A block of data:

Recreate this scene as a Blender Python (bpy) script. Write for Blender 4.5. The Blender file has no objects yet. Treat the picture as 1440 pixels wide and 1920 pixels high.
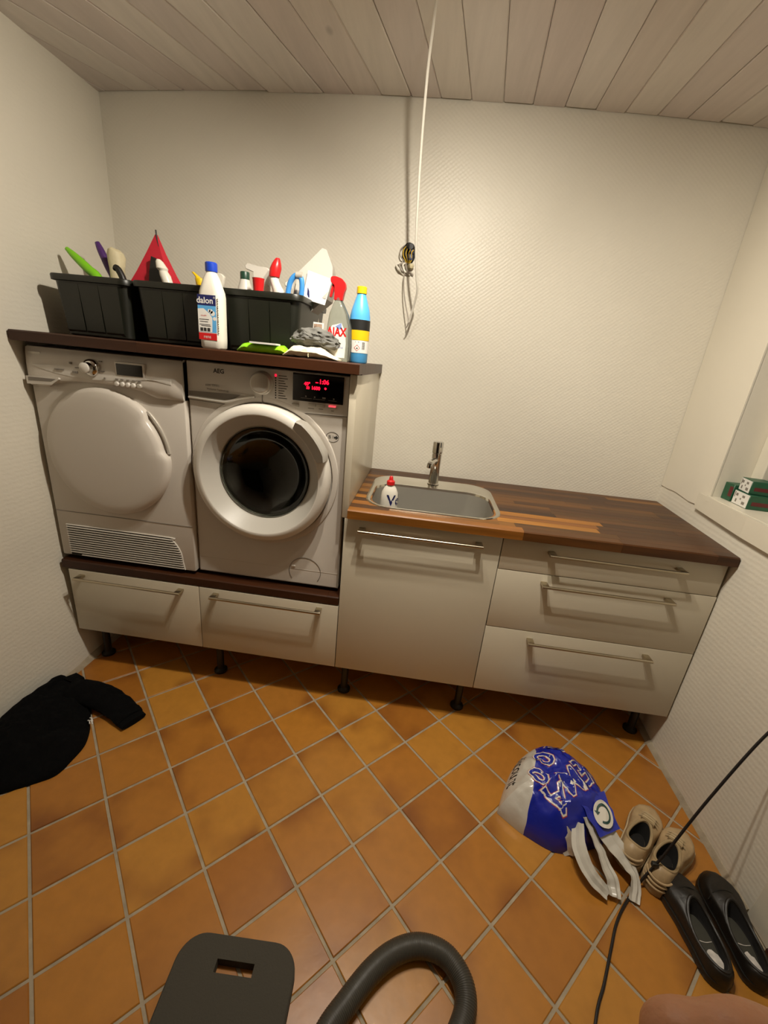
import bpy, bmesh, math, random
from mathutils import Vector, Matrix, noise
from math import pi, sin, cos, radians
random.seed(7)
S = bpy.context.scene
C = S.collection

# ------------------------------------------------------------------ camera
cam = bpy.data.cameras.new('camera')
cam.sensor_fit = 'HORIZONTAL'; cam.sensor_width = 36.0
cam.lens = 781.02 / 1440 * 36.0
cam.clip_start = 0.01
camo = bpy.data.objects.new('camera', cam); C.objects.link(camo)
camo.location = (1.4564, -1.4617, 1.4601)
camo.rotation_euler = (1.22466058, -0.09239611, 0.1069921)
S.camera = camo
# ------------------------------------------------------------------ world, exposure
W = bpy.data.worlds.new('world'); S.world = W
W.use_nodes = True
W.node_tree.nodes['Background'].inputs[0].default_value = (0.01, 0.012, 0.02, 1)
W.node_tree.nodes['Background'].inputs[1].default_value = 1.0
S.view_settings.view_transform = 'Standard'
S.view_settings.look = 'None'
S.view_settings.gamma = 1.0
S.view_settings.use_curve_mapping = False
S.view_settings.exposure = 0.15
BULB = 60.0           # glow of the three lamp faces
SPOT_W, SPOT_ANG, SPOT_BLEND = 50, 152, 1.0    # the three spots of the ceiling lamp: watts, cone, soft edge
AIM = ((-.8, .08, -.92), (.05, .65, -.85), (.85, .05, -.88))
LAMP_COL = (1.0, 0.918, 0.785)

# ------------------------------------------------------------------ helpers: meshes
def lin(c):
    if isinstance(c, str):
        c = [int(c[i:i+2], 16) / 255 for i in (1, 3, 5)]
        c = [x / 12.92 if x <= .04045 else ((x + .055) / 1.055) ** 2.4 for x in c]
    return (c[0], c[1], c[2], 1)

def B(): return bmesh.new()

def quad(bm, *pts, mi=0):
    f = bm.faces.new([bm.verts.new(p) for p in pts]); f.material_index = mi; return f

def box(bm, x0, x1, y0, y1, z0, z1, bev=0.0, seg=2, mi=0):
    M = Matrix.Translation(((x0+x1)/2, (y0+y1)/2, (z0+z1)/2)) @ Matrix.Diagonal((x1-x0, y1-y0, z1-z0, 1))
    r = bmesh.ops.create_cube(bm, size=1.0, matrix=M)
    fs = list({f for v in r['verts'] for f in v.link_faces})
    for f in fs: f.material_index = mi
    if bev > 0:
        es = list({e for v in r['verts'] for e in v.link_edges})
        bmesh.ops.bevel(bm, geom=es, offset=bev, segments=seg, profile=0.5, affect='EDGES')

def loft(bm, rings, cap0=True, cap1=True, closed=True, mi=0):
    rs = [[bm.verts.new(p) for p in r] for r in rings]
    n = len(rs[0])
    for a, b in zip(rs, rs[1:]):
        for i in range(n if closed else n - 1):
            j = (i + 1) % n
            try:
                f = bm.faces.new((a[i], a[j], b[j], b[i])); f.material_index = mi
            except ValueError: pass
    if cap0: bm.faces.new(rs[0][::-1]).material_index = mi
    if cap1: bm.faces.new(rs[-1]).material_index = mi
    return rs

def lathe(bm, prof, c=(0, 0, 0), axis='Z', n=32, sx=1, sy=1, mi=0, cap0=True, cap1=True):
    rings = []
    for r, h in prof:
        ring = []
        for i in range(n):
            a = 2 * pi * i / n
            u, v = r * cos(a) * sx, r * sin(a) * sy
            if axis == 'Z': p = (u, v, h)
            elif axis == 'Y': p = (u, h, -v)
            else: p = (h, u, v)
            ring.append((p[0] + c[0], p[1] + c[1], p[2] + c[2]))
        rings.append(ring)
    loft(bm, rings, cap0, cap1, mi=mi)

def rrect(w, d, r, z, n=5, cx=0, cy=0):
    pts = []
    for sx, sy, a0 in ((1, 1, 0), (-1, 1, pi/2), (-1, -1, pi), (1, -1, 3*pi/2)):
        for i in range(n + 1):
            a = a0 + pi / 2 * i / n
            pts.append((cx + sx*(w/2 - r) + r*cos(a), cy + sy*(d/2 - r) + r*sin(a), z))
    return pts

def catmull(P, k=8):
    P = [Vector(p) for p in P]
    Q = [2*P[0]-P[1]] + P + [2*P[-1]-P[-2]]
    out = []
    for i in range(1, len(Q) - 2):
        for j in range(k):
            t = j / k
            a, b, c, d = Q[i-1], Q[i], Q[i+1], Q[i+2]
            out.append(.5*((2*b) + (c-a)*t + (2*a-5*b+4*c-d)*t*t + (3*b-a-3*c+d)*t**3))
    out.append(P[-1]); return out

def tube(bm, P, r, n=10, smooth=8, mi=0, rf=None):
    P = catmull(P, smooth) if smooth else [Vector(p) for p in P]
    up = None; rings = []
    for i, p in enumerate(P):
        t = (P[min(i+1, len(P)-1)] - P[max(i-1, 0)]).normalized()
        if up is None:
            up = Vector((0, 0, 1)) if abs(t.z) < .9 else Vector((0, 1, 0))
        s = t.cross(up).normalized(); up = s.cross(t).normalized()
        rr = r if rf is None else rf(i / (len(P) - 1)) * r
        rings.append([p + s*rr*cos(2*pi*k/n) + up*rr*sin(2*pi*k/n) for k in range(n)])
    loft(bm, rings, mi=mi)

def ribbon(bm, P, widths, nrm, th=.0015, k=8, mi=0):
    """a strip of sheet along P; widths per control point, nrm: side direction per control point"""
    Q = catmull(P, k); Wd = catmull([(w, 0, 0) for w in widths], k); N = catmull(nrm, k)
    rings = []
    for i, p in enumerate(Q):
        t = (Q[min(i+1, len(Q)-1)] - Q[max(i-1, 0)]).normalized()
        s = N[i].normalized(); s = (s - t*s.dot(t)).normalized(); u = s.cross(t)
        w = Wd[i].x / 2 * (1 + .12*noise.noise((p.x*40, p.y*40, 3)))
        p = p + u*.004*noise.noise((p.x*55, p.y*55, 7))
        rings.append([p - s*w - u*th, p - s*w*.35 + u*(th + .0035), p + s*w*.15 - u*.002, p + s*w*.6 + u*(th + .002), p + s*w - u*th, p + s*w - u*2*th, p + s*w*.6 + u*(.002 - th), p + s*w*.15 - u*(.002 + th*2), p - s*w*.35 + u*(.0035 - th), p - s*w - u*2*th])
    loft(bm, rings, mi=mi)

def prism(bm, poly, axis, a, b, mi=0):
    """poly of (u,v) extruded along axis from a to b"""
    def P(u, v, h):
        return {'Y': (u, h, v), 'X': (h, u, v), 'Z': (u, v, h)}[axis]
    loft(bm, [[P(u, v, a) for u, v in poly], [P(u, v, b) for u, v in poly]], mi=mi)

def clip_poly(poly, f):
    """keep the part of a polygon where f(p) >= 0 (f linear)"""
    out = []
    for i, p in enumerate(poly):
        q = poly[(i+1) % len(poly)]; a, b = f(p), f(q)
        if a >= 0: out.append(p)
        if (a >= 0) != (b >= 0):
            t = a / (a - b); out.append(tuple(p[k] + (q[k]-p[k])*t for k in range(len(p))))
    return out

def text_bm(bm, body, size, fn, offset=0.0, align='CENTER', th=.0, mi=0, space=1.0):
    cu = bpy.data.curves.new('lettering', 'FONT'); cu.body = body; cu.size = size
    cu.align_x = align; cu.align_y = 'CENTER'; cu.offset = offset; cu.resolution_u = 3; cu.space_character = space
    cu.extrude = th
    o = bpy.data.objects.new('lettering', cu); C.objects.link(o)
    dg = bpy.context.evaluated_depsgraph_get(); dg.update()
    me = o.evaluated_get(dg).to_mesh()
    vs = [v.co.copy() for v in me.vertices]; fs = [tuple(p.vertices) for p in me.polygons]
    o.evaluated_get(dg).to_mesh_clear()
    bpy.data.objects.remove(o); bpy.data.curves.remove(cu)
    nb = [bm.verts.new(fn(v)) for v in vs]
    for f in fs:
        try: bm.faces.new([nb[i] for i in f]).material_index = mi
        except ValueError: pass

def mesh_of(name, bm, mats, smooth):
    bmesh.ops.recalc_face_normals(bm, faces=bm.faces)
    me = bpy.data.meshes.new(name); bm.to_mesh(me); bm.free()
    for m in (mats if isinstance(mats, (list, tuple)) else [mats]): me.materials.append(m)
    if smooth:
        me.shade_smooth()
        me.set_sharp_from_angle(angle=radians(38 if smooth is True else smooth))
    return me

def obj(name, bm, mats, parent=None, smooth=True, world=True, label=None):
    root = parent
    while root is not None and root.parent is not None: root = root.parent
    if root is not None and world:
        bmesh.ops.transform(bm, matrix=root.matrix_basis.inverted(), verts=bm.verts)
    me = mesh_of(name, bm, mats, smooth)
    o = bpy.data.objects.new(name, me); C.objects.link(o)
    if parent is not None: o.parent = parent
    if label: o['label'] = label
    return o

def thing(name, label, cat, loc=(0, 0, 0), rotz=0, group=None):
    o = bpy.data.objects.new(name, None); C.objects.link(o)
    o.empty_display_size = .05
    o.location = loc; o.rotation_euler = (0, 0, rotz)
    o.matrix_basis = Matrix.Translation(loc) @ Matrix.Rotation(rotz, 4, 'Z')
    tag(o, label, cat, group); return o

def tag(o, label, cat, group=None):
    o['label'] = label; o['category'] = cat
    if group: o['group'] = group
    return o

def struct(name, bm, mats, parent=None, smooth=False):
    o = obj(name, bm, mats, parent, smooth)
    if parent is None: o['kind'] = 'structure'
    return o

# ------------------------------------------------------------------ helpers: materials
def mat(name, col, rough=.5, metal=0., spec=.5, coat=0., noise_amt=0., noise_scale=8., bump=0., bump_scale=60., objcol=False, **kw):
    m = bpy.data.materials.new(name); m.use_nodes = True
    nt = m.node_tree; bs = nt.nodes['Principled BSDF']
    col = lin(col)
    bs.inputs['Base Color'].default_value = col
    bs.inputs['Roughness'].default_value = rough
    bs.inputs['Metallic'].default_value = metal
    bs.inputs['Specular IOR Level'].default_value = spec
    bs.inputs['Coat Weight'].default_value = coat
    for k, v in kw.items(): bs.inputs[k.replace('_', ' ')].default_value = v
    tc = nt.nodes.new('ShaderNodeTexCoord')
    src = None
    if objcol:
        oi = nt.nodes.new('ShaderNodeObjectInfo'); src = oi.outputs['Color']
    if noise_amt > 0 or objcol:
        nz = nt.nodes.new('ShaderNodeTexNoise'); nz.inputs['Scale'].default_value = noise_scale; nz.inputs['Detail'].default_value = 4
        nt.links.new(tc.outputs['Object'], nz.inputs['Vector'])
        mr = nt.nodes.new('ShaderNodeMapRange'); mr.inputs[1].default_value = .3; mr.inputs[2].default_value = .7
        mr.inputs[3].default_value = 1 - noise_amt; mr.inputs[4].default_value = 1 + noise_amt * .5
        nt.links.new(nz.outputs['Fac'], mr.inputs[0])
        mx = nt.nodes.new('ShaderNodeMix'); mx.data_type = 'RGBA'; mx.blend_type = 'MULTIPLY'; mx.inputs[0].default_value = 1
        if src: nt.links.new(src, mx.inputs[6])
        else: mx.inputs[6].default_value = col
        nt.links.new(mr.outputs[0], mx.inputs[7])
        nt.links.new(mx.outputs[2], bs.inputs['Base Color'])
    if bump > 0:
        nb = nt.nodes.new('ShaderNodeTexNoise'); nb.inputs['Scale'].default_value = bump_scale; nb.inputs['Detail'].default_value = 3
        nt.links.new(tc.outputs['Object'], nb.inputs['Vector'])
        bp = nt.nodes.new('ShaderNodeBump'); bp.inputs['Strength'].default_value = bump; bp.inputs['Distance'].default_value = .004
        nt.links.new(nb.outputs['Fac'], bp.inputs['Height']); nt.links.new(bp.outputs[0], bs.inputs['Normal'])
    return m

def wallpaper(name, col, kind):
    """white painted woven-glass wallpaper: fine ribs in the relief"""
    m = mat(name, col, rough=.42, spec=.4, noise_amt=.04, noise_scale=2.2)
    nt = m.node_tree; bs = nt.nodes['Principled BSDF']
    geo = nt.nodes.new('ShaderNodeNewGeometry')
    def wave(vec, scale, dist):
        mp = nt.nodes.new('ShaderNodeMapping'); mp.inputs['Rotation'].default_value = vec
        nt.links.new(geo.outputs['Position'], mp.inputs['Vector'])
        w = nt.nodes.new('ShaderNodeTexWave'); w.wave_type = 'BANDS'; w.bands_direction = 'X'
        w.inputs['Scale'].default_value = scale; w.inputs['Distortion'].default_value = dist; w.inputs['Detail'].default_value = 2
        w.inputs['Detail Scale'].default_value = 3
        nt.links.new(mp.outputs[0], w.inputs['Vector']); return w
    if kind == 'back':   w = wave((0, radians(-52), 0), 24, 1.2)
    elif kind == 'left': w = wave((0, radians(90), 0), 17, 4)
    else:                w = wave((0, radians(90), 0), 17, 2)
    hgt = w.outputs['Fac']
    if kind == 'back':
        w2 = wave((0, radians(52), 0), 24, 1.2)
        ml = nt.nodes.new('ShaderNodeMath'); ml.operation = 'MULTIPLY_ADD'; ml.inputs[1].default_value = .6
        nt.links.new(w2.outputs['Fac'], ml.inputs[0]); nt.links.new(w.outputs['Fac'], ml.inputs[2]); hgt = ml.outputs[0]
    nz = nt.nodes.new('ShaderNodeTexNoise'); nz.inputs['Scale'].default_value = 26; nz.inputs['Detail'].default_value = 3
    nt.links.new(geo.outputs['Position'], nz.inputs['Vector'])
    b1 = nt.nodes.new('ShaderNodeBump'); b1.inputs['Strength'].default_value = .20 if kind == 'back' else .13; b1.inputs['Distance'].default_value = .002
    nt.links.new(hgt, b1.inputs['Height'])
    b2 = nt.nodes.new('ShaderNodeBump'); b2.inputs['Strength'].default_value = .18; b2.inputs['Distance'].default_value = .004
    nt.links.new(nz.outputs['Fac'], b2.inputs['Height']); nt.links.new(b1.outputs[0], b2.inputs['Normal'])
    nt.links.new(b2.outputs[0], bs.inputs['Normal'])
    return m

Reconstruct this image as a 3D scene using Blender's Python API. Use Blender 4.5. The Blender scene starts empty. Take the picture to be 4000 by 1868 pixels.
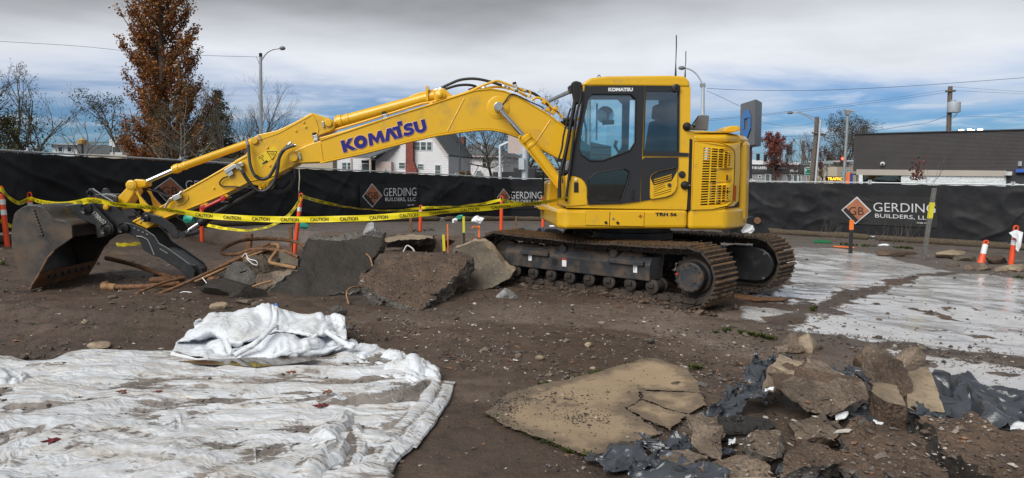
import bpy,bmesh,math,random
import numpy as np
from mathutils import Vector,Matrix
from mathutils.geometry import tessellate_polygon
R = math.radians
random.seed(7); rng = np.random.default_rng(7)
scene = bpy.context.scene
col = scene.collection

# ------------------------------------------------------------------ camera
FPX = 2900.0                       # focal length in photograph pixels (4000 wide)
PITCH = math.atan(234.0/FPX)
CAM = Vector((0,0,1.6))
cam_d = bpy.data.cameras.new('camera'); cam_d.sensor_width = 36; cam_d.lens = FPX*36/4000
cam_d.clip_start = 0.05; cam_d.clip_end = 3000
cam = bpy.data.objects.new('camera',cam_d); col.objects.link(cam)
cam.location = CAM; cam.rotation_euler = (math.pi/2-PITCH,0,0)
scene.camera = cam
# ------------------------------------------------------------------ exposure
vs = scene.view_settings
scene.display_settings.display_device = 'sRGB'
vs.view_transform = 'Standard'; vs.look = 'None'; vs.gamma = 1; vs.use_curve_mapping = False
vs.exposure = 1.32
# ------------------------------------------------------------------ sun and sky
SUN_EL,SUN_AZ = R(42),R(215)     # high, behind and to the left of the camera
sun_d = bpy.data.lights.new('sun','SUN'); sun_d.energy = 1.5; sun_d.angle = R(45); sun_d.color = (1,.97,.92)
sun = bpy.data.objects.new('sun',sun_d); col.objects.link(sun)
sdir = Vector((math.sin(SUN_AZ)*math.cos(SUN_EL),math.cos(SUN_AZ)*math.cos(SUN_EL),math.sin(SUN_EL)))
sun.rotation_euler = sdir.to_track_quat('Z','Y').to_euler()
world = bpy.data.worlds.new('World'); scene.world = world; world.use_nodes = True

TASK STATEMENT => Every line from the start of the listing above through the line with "C = S.collection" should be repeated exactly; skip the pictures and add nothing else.

EXERCISE RESULT =>
Recreate this scene as a Blender Python (bpy) script. Write for Blender 4.5. The Blender file has no objects yet. Treat the picture as 1440 pixels wide and 1920 pixels high.
import bpy, bmesh, math, random
from mathutils import Vector, Matrix, noise
from math import pi, sin, cos, radians
random.seed(7)
S = bpy.context.scene
C = S.collection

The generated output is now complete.